EXERCISE :: In the material below, find all lines with the string "picture" and copy them.

"""

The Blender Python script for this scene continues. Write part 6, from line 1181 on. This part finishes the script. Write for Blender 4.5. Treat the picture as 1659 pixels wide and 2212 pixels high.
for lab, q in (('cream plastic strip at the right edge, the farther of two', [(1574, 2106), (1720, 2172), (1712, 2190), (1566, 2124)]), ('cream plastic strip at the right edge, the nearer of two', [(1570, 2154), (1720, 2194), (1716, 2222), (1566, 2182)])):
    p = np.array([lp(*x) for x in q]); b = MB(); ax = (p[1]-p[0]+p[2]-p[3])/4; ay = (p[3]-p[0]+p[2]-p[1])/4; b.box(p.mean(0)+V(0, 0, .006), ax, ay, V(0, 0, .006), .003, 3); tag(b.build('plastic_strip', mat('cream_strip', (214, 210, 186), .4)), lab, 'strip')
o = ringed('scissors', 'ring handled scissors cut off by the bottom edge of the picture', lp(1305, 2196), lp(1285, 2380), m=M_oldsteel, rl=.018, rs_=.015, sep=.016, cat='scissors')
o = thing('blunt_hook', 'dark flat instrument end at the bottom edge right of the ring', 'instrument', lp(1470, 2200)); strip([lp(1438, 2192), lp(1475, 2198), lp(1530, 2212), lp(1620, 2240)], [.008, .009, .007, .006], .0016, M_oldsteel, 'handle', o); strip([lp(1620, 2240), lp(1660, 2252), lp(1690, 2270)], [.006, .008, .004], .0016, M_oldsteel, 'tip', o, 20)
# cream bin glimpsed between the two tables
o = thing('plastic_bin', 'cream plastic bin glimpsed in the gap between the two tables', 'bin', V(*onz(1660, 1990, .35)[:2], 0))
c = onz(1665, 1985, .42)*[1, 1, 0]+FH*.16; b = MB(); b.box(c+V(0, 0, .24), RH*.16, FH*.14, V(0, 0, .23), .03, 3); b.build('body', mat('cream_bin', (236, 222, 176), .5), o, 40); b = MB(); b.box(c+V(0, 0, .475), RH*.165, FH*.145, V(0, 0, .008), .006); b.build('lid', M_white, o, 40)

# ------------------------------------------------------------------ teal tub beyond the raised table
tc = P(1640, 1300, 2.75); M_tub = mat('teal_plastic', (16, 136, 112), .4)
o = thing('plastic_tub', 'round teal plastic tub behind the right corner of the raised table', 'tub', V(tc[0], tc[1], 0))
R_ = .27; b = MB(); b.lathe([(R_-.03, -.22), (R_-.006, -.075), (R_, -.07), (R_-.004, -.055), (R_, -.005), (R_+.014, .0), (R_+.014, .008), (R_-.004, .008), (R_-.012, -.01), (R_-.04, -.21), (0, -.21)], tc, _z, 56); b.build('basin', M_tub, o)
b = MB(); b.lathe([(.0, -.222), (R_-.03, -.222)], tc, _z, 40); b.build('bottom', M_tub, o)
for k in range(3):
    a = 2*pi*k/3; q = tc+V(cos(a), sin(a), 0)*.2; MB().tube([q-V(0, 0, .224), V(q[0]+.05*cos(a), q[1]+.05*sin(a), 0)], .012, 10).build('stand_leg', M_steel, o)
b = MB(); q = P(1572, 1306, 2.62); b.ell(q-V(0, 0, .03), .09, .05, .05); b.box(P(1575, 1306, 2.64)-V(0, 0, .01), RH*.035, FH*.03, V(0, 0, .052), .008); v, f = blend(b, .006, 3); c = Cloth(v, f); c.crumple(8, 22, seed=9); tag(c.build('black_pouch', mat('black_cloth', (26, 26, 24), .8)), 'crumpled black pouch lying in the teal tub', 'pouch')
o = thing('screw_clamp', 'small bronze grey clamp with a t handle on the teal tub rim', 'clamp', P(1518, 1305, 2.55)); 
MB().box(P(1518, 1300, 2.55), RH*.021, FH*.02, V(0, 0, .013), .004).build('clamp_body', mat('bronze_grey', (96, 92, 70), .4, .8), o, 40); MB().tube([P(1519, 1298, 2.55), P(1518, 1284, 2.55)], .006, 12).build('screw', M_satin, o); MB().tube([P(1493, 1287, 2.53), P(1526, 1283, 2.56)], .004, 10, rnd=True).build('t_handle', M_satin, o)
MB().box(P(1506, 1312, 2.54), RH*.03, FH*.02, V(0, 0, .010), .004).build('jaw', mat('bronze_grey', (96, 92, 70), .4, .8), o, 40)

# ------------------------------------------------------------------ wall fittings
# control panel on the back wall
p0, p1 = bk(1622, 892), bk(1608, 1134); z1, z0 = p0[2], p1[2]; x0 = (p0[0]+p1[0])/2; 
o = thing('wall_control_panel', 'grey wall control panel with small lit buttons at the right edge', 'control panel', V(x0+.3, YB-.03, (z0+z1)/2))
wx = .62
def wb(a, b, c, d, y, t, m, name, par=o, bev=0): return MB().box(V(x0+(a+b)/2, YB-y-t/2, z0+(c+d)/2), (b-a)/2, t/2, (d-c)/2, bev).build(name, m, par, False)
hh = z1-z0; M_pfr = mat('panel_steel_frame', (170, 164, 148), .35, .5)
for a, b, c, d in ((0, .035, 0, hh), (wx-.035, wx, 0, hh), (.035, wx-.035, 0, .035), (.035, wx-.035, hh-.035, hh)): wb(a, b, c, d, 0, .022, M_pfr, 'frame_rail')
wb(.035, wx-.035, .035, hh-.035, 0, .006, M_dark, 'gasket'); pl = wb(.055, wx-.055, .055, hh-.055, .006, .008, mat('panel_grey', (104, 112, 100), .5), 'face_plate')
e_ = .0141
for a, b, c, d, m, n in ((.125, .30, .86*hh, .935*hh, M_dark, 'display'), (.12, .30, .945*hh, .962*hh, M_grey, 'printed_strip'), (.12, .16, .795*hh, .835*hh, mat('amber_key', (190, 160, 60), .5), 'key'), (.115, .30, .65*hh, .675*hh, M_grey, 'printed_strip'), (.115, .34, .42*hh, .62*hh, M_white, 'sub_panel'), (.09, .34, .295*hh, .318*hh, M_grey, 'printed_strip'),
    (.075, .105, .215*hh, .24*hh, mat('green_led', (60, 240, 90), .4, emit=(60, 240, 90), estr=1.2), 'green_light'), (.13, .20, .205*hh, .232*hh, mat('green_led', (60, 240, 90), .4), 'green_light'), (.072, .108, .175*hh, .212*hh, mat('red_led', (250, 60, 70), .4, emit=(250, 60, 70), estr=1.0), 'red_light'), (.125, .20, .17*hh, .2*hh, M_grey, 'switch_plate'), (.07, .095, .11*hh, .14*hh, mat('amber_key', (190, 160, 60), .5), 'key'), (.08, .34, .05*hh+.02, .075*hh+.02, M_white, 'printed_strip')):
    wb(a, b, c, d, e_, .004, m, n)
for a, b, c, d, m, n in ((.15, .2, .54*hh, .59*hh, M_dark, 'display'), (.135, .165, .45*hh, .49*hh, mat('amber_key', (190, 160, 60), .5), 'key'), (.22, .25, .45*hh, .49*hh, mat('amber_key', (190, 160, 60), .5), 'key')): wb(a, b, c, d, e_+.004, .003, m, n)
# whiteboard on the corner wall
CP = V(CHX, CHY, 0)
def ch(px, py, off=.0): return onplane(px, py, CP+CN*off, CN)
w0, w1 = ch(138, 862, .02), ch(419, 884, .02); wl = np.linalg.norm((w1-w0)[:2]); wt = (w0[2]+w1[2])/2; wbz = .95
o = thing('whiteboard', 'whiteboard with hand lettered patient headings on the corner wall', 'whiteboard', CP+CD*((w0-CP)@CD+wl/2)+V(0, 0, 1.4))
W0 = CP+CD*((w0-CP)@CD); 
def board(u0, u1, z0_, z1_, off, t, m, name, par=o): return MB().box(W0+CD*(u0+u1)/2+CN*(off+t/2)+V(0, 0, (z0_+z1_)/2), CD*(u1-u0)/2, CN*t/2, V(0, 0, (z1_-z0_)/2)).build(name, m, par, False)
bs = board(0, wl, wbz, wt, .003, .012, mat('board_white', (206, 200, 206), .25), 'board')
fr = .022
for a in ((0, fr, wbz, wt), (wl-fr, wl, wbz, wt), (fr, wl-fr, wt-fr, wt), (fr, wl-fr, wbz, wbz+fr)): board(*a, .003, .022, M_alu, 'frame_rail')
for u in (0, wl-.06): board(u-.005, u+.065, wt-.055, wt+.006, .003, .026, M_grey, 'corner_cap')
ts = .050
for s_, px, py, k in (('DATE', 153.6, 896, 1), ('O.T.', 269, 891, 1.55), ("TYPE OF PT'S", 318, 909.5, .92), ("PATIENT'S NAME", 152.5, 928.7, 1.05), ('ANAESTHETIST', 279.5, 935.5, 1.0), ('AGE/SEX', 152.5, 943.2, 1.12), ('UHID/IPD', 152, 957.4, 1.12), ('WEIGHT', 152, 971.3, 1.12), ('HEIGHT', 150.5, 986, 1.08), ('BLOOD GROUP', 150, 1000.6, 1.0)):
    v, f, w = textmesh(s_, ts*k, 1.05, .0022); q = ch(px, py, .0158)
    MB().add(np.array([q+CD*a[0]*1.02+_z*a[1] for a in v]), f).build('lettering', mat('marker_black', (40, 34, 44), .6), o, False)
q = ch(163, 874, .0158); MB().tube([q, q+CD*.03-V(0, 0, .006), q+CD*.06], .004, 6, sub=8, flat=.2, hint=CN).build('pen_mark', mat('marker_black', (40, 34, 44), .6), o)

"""

WRITTEN SOLUTION ::
The Blender Python script for this scene continues. Write part 6, from line 1181 on. This part finishes the script. Write for Blender 4.5. Treat the picture as 1659 pixels wide and 2212 pixels high.
o = ringed('scissors', 'ring handled scissors cut off by the bottom edge of the picture', lp(1305, 2196), lp(1285, 2380), m=M_oldsteel, rl=.018, rs_=.015, sep=.016, cat='scissors')